──────── Data shown ────────
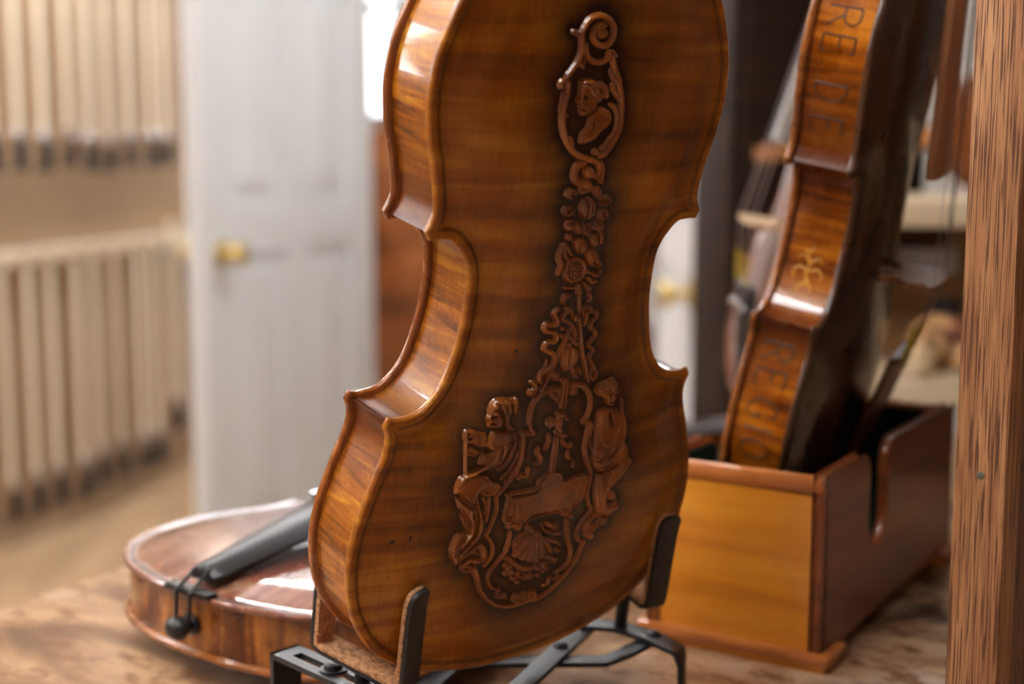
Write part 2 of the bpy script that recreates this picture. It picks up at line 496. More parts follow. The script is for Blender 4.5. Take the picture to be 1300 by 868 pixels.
def tailpiece_mesh():
    mb = MB(); rows = []
    for t in (0,.015,.05,.2,.45,.7,.86,.95,.985,1):
        y = TP0+(TP1-TP0)*t; w = 10.5+10.5*t**1.1
        if t < .03: w *= .75+8*t
        if t > .9: w *= 1-.25*((t-.9)/.1)**2
        zt = tp_z(y); hh = 5.2 if .01 < t < .99 else 3.2
        top = [(x, y, zt-hh*(1-(abs(x)/w)**2.2)) for x in np.linspace(-w, w, 11)]
        rows.append(top+[(w*.92, y, zt+3), (-w*.92, y, zt+3)])
    mb.loft(rows); return mb.mesh('tailpiece', MM)
STX = (-17, -5.7, 5.7, 17)
def tuner_mesh(k):
    x = STX[k]*.82; y = TP1-16-2*abs(k-1.5); z = tp_z(y)-4.5
    mb = MB(); mb.lathe([(1.6,-2),(1.6,.6),(3.3,.8),(3.5,2.2),(2.8,3.2),(0,3.4)], 12, (x,y,z), (0,0,-1)); return mb.mesh('fine_tuner', MM)
def string_mesh(k):
    x = STX[k]; bz = STR_B-.2+ (0 if 0 < k < 3 else 2.0)
    mb = MB(); mb.tube([(x*.8, TP1-8, tp_z(TP1-8)-3.5), (x, BR_Y, bz), (x*.48, NUT_Y, STR_N-.3+ (0 if 0 < k < 3 else .6)), (x*.3, NUT_Y+30, STR_N+8)], (.55,.5,.42,.32)[k], 6); return mb.mesh('string', MM)
def winding_mesh(k):
    x = STX[k]; bz = STR_B+(0 if 0 < k < 3 else 2.0)
    a = Vector((x*.8, TP1-8, tp_z(TP1-8)-3.5)); b = Vector((x, BR_Y, bz))
    mb = MB(); mb.tube([a.lerp(b,.12), a.lerp(b,.55)], .85, 7); return mb.mesh('string_winding', MM)
def end_pin_mesh():
    mb = MB(); mb.lathe([(4.2,-2),(4.4,.2),(6.0,.8),(6.1,1.8),(4.1,2.6),(4.0,4.4),(5.6,6.0),(6.6,8.2),(6.2,10.6),(4.2,12.4),(1.2,13),(0,13.1)], 20, (0,-6,-FH/2), (0,-1,0)); return mb.mesh('end_pin', MM)
def tailgut_mesh():
    mb = MB()
    for s in (-1, 1):
        mb.tube([(s*4.5, 9, tp_z(9)-1), (s*4.6, 0, tp_z(0)-3.0), (s*4.8, -7, -FH-6.0), (s*4.9, -10.6, -FH-3.0), (s*4.8, -11.0, -FH+6), (s*4.4, -11.5, -FH/2-3), (s*3.2,-12.5,-FH/2+2.5), (0,-12.5,-FH/2+4.4)], .95, 7)
    return mb.mesh('tailgut', MM)
def saddle_mesh():
    mb = MB(); mb.box(-16,16,-9.6,-3.5,-FH-4.6,-FH-1); return mb.mesh('saddle', MM, bevel=.0008)
def nut_mesh():
    mb = MB(); z = string_z(NUT_Y); mb.box(-12.2,12.2,NUT_Y-3,NUT_Y+2.5,z+.6,z+9); return mb.mesh('nut', MM, bevel=.0005)
BACK_LO = plate_mesh('back_plate', 2.4)
BELLY_LO = flip_mesh(BACK_LO, 'belly')
RIB_ME = [rib_mesh(q) for q in RIBS]
PURF_B, PURF_F = purfling_mesh(1), purfling_mesh(-1)
FIT = dict(f_hole=[f_hole_mesh(1), f_hole_mesh(-1)], bridge=[bridge_mesh()], fingerboard=[fingerboard_mesh()], neck=[neck_mesh()], scroll=[scroll_mesh()],
           peg=[peg_mesh(k) for k in range(4)], tailpiece=[tailpiece_mesh()], fine_tuner=[tuner_mesh(k) for k in range(4)], string=[string_mesh(k) for k in range(4)],
           string_winding=[winding_mesh(k) for k in range(4)], end_pin=[end_pin_mesh()], tailgut=[tailgut_mesh()], saddle=[saddle_mesh()], nut=[nut_mesh()])
def fiddle(name, matrix, mats, skip=(), back=None):
    """mats: back, belly, rib, edge, dark, neck, board, tail, bridge, string, metal, winding"""
    root = empty(name, matrix=matrix)
    def put(nm, me, mt, par=root): return obj(nm, me, mats[mt], par)
    bk = put('back_plate', back or BACK_LO, 'back'); put('purfling', PURF_B, 'dark', bk)
    be = put('belly', BELLY_LO, 'belly'); put('purfling', PURF_F, 'dark', be)
    if 'f_hole' not in skip:
        for me in FIT['f_hole']: put('f_hole', me, 'dark', be)
    for me in RIB_ME: put('rib', me, 'rib')
    for nm, mt in (('neck','neck'),('scroll','neck'),('peg','tail'),('fingerboard','board'),('nut','tail'),('bridge','bridge'),('saddle','tail'),('end_pin','tail')):
        if nm in skip: continue
        for me in FIT[nm]: put(nm, me, mt)
    if 'tailpiece' not in skip:
        tp = put('tailpiece', FIT['tailpiece'][0], 'tail'); put('tailgut', FIT['tailgut'][0], 'tail')
        if 'fine_tuner' not in skip:
            for me in FIT['fine_tuner']: put('fine_tuner', me, 'metal', tp)
        if 'string' not in skip:
            for k in range(4):
                st = put('string', FIT['string'][k], 'string'); put('string_winding', FIT['string_winding'][k], 'winding', st)
    return root
def pose(R, t, s=(1,1,1)):
    """R columns = fiddle axes in the world, t in millimetres from the lens"""
    m = Matrix(((R[0][0]*s[0], R[0][1]*s[1], R[0][2]*s[2], t[0]*MM), (R[1][0]*s[0], R[1][1]*s[1], R[1][2]*s[2], t[1]*MM), (R[2][0]*s[0], R[2][1]*s[1], R[2][2]*s[2], CAM_Z+t[2]*MM), (0,0,0,1)))
    return m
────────
- Short task
Repeat the data exactly, dropping every picture it holds.

- Worked answer
Write part 2 of the bpy script that recreates this picture. It picks up at line 496. More parts follow. The script is for Blender 4.5. Take the picture to be 1300 by 868 pixels.
def tailpiece_mesh():
    mb = MB(); rows = []
    for t in (0,.015,.05,.2,.45,.7,.86,.95,.985,1):
        y = TP0+(TP1-TP0)*t; w = 10.5+10.5*t**1.1
        if t < .03: w *= .75+8*t
        if t > .9: w *= 1-.25*((t-.9)/.1)**2
        zt = tp_z(y); hh = 5.2 if .01 < t < .99 else 3.2
        top = [(x, y, zt-hh*(1-(abs(x)/w)**2.2)) for x in np.linspace(-w, w, 11)]
        rows.append(top+[(w*.92, y, zt+3), (-w*.92, y, zt+3)])
    mb.loft(rows); return mb.mesh('tailpiece', MM)
STX = (-17, -5.7, 5.7, 17)
def tuner_mesh(k):
    x = STX[k]*.82; y = TP1-16-2*abs(k-1.5); z = tp_z(y)-4.5
    mb = MB(); mb.lathe([(1.6,-2),(1.6,.6),(3.3,.8),(3.5,2.2),(2.8,3.2),(0,3.4)], 12, (x,y,z), (0,0,-1)); return mb.mesh('fine_tuner', MM)
def string_mesh(k):
    x = STX[k]; bz = STR_B-.2+ (0 if 0 < k < 3 else 2.0)
    mb = MB(); mb.tube([(x*.8, TP1-8, tp_z(TP1-8)-3.5), (x, BR_Y, bz), (x*.48, NUT_Y, STR_N-.3+ (0 if 0 < k < 3 else .6)), (x*.3, NUT_Y+30, STR_N+8)], (.55,.5,.42,.32)[k], 6); return mb.mesh('string', MM)
def winding_mesh(k):
    x = STX[k]; bz = STR_B+(0 if 0 < k < 3 else 2.0)
    a = Vector((x*.8, TP1-8, tp_z(TP1-8)-3.5)); b = Vector((x, BR_Y, bz))
    mb = MB(); mb.tube([a.lerp(b,.12), a.lerp(b,.55)], .85, 7); return mb.mesh('string_winding', MM)
def end_pin_mesh():
    mb = MB(); mb.lathe([(4.2,-2),(4.4,.2),(6.0,.8),(6.1,1.8),(4.1,2.6),(4.0,4.4),(5.6,6.0),(6.6,8.2),(6.2,10.6),(4.2,12.4),(1.2,13),(0,13.1)], 20, (0,-6,-FH/2), (0,-1,0)); return mb.mesh('end_pin', MM)
def tailgut_mesh():
    mb = MB()
    for s in (-1, 1):
        mb.tube([(s*4.5, 9, tp_z(9)-1), (s*4.6, 0, tp_z(0)-3.0), (s*4.8, -7, -FH-6.0), (s*4.9, -10.6, -FH-3.0), (s*4.8, -11.0, -FH+6), (s*4.4, -11.5, -FH/2-3), (s*3.2,-12.5,-FH/2+2.5), (0,-12.5,-FH/2+4.4)], .95, 7)
    return mb.mesh('tailgut', MM)
def saddle_mesh():
    mb = MB(); mb.box(-16,16,-9.6,-3.5,-FH-4.6,-FH-1); return mb.mesh('saddle', MM, bevel=.0008)
def nut_mesh():
    mb = MB(); z = string_z(NUT_Y); mb.box(-12.2,12.2,NUT_Y-3,NUT_Y+2.5,z+.6,z+9); return mb.mesh('nut', MM, bevel=.0005)
BACK_LO = plate_mesh('back_plate', 2.4)
BELLY_LO = flip_mesh(BACK_LO, 'belly')
RIB_ME = [rib_mesh(q) for q in RIBS]
PURF_B, PURF_F = purfling_mesh(1), purfling_mesh(-1)
FIT = dict(f_hole=[f_hole_mesh(1), f_hole_mesh(-1)], bridge=[bridge_mesh()], fingerboard=[fingerboard_mesh()], neck=[neck_mesh()], scroll=[scroll_mesh()],
           peg=[peg_mesh(k) for k in range(4)], tailpiece=[tailpiece_mesh()], fine_tuner=[tuner_mesh(k) for k in range(4)], string=[string_mesh(k) for k in range(4)],
           string_winding=[winding_mesh(k) for k in range(4)], end_pin=[end_pin_mesh()], tailgut=[tailgut_mesh()], saddle=[saddle_mesh()], nut=[nut_mesh()])
def fiddle(name, matrix, mats, skip=(), back=None):
    """mats: back, belly, rib, edge, dark, neck, board, tail, bridge, string, metal, winding"""
    root = empty(name, matrix=matrix)
    def put(nm, me, mt, par=root): return obj(nm, me, mats[mt], par)
    bk = put('back_plate', back or BACK_LO, 'back'); put('purfling', PURF_B, 'dark', bk)
    be = put('belly', BELLY_LO, 'belly'); put('purfling', PURF_F, 'dark', be)
    if 'f_hole' not in skip:
        for me in FIT['f_hole']: put('f_hole', me, 'dark', be)
    for me in RIB_ME: put('rib', me, 'rib')
    for nm, mt in (('neck','neck'),('scroll','neck'),('peg','tail'),('fingerboard','board'),('nut','tail'),('bridge','bridge'),('saddle','tail'),('end_pin','tail')):
        if nm in skip: continue
        for me in FIT[nm]: put(nm, me, mt)
    if 'tailpiece' not in skip:
        tp = put('tailpiece', FIT['tailpiece'][0], 'tail'); put('tailgut', FIT['tailgut'][0], 'tail')
        if 'fine_tuner' not in skip:
            for me in FIT['fine_tuner']: put('fine_tuner', me, 'metal', tp)
        if 'string' not in skip:
            for k in range(4):
                st = put('string', FIT['string'][k], 'string'); put('string_winding', FIT['string_winding'][k], 'winding', st)
    return root
def pose(R, t, s=(1,1,1)):
    """R columns = fiddle axes in the world, t in millimetres from the lens"""
    m = Matrix(((R[0][0]*s[0], R[0][1]*s[1], R[0][2]*s[2], t[0]*MM), (R[1][0]*s[0], R[1][1]*s[1], R[1][2]*s[2], t[1]*MM), (R[2][0]*s[0], R[2][1]*s[1], R[2][2]*s[2], CAM_Z+t[2]*MM), (0,0,0,1)))
    return m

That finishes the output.